I found myself in a similar situation today,
and although it's happened quite a few times,
it really hit me the wrong way this morning.

granted...
I'm tired,
I've had a cold,
and life is crazy busy right now,
so maybe that's why I'm hypersensitive.

the Father has extended grace after undeserved grace
 to me personally.
I must choose to do the same to others.
it's a choice.


so here are the words I wrote almost 2 years ago...

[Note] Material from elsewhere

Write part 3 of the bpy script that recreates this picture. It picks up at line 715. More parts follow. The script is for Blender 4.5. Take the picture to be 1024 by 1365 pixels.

I guess I knew it would happen, but after over 2 months of being home w/ no incidents, I was taken by surprise. Someone made fun of my baby's mouth. It was child, and I have been prepared to extend much grace in that department. I have definitely been there as a mom...your child makes a comment (the kind where you're wishing to melt into the floor) about someone's physical appearance...but this wasn't innocent childlike curiosity or even immature out-spokeness. It was downright making fun, sheer disgust and laughter at her expense. She was blessedly unaware of it all, but my heart was ready to explode.
My point in all this? Not sure...maybe to vent a little, but also to challenge (myself included). I know everyone's natural personality is different and unique, but compassion and sensitivity can be taught! It's times like this that I painfully recall words spoken out of my own mouth at someone else's expense that I desperately wish I could take back. Words are powerful (James chapter 3). If one of my children have ever spoken hurtful words to or about someone, I am so sorry. One of my most heartfelt prayers for them is to see others the way Jesus sees them, and to be oh so sensitive to what comes out of their mouths.

I'm done roaring.
I've forgiven.
I'm moving on.
a beautiful day awaits!!

2 comments:

  1. I'm so glad you posted this. It's vulnerable to share stuff like this, but beautiful, too. I've spoken that same idea to someone just yesterday...compassion and sensitivity CAN be taught. I really love this post. I pray my kids can see people and the beauty and uniqueness in and out of people and that I can teach them this truth...love, love the grace you show in speaking your heart in love. Yall's family is AMAZING!!!!!!!